FYF Fest Cancels Just Weeks After Announcing Lineup

FYF Fest has announced this weekend that they will be canceling their annual summer festival this year due to poor ticket sales. The festival was founded in 2004 by Sean Carlson and since then, FYF Fest has been one of the most popular music events in Los Angeles. The festival is run by the same company that puts on Coachella each year. This year, however, the festival’s hype evidently did not reach it’s potential.

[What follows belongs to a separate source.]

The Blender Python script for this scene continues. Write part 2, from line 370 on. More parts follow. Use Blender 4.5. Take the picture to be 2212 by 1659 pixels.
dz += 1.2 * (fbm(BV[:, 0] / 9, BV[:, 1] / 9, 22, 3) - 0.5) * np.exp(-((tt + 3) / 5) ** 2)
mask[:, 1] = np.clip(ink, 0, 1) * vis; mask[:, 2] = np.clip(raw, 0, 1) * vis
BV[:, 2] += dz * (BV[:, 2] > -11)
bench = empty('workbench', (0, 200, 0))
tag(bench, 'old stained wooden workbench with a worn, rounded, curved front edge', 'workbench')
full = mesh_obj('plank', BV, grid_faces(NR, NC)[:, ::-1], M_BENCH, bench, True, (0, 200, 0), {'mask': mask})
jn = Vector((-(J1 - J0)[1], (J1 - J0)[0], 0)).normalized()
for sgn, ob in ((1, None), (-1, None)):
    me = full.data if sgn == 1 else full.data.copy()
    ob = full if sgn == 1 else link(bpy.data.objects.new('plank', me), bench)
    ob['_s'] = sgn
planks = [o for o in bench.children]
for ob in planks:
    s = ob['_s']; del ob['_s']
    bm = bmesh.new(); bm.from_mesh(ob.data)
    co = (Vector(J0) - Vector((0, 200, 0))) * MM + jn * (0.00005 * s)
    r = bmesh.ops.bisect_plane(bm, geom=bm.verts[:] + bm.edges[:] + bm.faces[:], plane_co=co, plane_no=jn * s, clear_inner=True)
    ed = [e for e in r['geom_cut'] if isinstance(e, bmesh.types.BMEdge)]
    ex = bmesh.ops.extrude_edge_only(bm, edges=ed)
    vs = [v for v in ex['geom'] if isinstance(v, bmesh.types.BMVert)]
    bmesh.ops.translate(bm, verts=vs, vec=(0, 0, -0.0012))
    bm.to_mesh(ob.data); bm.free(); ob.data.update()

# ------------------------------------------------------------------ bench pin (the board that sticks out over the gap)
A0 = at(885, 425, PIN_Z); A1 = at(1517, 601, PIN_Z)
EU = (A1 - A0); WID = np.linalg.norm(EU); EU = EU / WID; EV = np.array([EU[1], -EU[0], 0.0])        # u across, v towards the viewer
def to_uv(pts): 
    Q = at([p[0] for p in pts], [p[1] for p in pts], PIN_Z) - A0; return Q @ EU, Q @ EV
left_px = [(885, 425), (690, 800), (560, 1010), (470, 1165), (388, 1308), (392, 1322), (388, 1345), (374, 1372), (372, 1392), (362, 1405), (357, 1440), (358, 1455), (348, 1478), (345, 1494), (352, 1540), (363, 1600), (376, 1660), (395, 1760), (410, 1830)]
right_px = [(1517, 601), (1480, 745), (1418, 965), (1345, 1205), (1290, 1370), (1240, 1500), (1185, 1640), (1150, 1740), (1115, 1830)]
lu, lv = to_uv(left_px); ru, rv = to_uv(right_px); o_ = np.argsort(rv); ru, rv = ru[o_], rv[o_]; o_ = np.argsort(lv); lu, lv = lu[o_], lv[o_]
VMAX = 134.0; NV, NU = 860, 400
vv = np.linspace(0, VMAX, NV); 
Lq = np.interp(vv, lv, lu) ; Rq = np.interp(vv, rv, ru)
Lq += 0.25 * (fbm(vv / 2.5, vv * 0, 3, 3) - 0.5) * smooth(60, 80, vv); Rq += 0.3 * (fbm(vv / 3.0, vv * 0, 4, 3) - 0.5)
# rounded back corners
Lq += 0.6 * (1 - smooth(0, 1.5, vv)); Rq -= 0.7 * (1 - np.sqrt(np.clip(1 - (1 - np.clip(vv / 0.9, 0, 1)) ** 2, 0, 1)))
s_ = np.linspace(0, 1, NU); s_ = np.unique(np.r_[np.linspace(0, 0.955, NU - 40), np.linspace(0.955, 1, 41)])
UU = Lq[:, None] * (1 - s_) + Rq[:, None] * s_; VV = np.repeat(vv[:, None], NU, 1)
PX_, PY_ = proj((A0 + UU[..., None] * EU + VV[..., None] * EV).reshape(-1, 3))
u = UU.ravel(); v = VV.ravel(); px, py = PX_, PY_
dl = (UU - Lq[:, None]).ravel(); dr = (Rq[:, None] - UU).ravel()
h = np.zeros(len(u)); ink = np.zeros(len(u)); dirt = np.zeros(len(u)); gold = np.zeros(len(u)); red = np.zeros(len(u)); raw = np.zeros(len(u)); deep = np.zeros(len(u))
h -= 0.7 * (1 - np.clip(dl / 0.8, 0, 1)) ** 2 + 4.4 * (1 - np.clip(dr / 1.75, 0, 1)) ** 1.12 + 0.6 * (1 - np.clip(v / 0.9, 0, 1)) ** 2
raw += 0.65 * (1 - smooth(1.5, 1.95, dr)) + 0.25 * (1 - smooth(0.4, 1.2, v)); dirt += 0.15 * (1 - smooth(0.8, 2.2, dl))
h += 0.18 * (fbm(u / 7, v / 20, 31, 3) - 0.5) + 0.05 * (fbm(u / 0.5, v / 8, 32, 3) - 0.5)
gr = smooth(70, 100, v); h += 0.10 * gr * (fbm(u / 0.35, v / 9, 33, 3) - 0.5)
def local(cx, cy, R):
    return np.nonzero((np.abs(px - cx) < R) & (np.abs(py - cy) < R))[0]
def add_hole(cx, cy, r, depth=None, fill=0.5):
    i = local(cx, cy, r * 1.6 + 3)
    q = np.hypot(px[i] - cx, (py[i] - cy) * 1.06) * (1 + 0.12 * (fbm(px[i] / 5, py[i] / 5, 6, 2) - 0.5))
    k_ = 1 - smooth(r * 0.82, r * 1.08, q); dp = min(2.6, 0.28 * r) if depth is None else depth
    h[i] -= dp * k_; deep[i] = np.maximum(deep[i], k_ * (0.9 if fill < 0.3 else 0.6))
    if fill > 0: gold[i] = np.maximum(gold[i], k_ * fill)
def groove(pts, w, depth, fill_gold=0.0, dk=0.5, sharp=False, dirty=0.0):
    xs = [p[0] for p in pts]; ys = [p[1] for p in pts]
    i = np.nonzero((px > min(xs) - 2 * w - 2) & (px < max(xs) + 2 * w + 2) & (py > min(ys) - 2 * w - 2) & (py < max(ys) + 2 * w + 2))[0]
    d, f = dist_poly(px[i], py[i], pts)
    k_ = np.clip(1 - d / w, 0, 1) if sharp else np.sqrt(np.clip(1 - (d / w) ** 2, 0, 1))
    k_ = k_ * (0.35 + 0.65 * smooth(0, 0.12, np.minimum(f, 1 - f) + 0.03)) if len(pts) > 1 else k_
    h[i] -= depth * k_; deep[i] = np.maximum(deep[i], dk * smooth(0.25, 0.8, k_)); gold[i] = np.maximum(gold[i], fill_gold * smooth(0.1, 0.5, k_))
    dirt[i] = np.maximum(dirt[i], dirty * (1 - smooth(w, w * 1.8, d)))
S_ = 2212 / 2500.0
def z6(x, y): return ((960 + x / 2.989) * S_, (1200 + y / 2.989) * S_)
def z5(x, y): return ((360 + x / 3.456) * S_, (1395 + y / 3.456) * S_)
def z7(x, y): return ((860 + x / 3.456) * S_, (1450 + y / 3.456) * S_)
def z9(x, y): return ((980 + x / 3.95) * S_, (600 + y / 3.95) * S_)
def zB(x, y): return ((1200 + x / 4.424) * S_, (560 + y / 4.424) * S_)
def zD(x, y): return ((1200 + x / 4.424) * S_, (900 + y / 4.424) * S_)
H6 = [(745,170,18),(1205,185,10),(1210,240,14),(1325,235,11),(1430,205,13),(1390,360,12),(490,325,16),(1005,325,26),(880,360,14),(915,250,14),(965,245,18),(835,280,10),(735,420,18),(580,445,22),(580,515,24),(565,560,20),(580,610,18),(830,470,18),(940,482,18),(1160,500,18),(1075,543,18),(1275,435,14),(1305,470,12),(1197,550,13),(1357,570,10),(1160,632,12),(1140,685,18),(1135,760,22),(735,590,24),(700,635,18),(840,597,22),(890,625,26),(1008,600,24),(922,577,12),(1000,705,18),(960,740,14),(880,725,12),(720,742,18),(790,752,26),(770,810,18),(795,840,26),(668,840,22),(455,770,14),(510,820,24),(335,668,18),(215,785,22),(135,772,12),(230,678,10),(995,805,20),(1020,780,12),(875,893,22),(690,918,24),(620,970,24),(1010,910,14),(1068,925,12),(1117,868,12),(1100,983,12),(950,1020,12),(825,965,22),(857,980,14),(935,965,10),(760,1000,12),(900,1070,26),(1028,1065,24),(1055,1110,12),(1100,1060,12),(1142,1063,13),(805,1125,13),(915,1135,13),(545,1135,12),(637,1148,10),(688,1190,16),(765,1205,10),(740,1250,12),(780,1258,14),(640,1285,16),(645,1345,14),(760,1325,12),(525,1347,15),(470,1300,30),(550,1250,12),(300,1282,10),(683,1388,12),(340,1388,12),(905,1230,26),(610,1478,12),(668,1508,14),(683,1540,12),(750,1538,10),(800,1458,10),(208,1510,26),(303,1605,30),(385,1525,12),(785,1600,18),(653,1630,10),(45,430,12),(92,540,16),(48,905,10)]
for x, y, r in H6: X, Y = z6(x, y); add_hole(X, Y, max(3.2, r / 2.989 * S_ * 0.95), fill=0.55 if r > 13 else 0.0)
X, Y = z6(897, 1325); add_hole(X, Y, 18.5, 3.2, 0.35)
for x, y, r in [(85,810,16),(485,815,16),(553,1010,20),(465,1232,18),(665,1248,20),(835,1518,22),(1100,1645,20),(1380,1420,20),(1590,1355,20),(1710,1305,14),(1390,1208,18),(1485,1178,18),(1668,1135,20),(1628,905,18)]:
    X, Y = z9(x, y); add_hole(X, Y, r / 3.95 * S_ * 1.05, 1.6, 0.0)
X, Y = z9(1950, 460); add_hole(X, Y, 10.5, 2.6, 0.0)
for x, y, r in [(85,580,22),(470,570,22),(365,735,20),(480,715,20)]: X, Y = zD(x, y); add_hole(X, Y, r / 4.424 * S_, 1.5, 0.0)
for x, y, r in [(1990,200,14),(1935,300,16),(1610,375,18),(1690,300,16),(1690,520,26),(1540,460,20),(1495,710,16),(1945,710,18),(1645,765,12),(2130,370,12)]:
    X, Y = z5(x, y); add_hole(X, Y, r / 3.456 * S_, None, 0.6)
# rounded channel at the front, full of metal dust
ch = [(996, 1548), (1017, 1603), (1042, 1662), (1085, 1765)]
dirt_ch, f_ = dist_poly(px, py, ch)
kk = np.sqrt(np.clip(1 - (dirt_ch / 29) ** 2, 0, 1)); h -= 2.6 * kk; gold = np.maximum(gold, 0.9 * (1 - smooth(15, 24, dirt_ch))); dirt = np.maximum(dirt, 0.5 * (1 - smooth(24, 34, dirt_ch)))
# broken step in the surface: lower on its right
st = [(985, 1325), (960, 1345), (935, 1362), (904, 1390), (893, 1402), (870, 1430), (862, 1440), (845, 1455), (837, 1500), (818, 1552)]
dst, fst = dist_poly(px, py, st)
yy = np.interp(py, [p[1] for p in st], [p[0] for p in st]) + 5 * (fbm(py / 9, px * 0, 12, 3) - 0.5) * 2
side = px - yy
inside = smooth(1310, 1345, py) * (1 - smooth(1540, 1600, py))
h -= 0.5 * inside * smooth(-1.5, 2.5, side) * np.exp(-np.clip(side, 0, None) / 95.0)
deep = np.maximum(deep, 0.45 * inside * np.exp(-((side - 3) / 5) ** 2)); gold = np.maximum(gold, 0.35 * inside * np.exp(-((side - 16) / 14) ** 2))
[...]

FYF Fest was scheduled to take place this summer from July 21st to the 22nd. With an middling lineup featuring headlining artists including, Florence + The Machine, Future and Janet Jackson, many predicted that the festival would encouter some bumps. But as many of you may know, the festival market is extremely competitive and with so many festivals occurring all summer long, it seems FYF simply couldn’t keep up.

The festival owners, Goldenvoice and AEG Live, first invested in Carlson’s festival in 2011. But after sexual harassment and inappropriate behavior by Carlson was made public last year, Goldenvoice decided to buy out Carlson’s share and have Jenn Yacoubian take over. This year’s festival lineup was actually met by high praise for booking more female artists than most festivals but, but that doesn’t mean anything about actual music quality. After a very poor outcome of ticket sales in the month of April, Goldenvoice had no other option but to pull the plug on FYF this year.

Soon after the announcement of FYF Fest’s cancelation, Festival Owl chimed in their thoughts on the situation. The festival news platform shared a quote from Billboard’s article stating, “the crash of a well-known music festival in a major city operated by one of the biggest festival producers in the world is raising alarm bells about the health of the market in 2018.” Festival Owl also predicts that Panorama Music Festival, another Goldenvoice festival, could potentially be the next to get the ax.

FYF Fest will begin reaching out to fans either today or early this week with information regarding refunds for their purchases. Could this be the beginning of a rapid decline of music festivals?